→ **DATA PROVIDED**
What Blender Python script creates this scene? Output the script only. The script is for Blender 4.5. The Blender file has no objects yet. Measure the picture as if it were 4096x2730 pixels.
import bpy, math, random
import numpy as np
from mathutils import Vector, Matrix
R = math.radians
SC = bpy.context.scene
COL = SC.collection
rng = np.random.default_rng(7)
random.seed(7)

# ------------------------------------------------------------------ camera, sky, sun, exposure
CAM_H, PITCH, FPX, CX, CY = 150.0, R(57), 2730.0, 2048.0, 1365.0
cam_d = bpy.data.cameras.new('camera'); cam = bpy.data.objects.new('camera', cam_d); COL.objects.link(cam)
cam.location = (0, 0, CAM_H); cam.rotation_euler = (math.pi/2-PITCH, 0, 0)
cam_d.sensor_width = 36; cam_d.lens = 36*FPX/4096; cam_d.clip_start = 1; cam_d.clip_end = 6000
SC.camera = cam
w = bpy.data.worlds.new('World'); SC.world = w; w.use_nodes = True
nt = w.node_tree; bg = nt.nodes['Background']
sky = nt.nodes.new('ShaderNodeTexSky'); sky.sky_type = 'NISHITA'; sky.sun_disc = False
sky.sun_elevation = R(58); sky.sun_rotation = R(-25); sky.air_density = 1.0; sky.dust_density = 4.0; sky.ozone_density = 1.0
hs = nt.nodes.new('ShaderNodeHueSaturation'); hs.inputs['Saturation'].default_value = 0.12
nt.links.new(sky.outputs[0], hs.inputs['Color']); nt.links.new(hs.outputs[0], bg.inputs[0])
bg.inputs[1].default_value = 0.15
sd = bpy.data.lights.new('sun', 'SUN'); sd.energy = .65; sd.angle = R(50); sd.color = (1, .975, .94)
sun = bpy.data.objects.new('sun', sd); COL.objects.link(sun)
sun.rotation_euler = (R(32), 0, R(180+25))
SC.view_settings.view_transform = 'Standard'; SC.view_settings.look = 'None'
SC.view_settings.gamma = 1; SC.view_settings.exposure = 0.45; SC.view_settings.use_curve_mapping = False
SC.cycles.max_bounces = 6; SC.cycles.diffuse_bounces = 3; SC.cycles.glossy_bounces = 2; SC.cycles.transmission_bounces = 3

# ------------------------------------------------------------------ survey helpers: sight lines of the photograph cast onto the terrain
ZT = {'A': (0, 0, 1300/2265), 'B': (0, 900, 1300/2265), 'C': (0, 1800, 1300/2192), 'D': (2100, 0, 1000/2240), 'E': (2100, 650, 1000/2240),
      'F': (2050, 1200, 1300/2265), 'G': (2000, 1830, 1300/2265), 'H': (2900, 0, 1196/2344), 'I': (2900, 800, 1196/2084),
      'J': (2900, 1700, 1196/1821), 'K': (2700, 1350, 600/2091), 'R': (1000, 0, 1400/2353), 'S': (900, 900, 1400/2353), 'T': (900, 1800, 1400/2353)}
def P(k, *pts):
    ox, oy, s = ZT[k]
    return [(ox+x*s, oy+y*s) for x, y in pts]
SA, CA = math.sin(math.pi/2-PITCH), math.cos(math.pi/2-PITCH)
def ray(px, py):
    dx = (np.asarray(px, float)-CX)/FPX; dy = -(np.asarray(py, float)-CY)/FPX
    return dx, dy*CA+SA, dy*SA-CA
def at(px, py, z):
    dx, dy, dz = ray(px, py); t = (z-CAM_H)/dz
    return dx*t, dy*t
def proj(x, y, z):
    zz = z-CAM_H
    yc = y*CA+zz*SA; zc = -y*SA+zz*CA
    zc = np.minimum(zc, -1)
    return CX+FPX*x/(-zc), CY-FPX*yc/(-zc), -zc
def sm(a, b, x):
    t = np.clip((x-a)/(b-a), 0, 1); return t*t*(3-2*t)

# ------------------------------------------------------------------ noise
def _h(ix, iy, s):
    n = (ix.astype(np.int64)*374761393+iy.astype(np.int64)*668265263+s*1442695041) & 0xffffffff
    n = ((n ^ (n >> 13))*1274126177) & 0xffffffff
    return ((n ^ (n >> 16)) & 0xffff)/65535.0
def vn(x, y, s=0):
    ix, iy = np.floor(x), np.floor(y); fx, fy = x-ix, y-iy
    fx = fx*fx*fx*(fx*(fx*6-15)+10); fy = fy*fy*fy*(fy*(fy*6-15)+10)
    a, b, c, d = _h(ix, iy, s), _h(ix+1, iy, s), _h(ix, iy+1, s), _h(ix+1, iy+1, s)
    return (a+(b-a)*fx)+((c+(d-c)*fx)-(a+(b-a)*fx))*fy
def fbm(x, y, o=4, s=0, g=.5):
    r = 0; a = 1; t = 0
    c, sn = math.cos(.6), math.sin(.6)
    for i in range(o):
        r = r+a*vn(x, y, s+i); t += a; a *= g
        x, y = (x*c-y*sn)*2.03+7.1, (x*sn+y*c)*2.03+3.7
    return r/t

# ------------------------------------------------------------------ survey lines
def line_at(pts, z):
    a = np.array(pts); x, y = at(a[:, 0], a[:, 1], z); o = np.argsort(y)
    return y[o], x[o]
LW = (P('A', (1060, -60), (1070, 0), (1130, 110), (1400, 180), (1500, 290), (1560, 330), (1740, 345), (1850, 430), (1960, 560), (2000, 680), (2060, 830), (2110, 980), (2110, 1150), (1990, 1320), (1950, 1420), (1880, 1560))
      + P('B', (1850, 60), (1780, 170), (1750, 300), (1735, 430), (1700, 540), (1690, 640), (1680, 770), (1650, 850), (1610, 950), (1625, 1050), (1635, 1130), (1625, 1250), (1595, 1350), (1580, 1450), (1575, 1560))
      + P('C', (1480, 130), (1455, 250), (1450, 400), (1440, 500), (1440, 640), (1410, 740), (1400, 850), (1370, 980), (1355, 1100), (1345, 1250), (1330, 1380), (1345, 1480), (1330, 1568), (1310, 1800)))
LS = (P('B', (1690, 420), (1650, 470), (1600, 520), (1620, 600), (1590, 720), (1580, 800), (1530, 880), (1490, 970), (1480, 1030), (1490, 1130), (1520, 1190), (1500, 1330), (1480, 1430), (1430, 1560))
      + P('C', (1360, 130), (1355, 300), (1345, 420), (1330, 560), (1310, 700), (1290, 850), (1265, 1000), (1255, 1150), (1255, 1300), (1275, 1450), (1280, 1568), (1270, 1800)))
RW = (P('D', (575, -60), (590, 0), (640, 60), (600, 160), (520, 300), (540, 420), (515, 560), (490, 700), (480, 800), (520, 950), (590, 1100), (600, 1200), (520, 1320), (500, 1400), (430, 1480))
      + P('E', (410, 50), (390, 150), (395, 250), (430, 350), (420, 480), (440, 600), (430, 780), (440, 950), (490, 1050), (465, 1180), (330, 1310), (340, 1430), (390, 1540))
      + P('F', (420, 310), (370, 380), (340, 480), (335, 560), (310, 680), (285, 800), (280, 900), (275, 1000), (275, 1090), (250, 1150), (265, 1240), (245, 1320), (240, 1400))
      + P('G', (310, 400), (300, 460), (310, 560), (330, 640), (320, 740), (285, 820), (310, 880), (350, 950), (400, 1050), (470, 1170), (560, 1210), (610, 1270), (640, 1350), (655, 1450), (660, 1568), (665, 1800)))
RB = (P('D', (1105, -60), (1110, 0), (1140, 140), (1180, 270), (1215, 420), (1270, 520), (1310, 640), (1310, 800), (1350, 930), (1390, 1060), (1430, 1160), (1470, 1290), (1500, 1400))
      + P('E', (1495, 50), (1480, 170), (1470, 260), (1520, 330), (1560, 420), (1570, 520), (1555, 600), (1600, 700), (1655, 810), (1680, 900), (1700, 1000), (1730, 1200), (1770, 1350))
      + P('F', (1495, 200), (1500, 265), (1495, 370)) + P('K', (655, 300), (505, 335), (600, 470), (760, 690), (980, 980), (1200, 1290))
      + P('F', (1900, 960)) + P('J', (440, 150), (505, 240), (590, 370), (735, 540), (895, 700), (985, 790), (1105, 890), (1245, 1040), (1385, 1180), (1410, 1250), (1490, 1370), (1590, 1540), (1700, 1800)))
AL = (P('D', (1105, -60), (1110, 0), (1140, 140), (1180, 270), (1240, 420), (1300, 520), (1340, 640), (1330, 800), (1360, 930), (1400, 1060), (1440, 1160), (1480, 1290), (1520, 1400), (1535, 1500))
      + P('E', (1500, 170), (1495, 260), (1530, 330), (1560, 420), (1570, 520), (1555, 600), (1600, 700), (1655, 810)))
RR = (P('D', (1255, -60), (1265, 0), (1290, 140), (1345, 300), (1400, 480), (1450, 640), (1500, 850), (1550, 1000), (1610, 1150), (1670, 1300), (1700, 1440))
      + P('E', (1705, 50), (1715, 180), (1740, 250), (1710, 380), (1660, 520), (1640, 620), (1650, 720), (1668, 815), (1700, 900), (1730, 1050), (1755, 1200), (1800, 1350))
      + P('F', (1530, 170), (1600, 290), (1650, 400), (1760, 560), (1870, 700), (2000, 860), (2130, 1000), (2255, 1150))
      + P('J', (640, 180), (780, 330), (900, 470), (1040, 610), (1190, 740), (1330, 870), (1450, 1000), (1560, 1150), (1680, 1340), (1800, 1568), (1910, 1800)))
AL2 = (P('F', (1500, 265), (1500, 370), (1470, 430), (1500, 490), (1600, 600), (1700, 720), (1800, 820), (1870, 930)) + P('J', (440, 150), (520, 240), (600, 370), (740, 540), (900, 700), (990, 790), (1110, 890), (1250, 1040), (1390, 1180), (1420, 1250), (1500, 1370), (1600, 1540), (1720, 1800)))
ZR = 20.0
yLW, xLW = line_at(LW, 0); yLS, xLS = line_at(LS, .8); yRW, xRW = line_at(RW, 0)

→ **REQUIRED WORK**
In the listing above, find each line with the word "objects" and copy it.

→ **EXERCISE RESPONSE**
What Blender Python script creates this scene? Output the script only. The script is for Blender 4.5. The Blender file has no objects yet. Measure the picture as if it were 4096x2730 pixels.
cam_d = bpy.data.cameras.new('camera'); cam = bpy.data.objects.new('camera', cam_d); COL.objects.link(cam)
sun = bpy.data.objects.new('sun', sd); COL.objects.link(sun)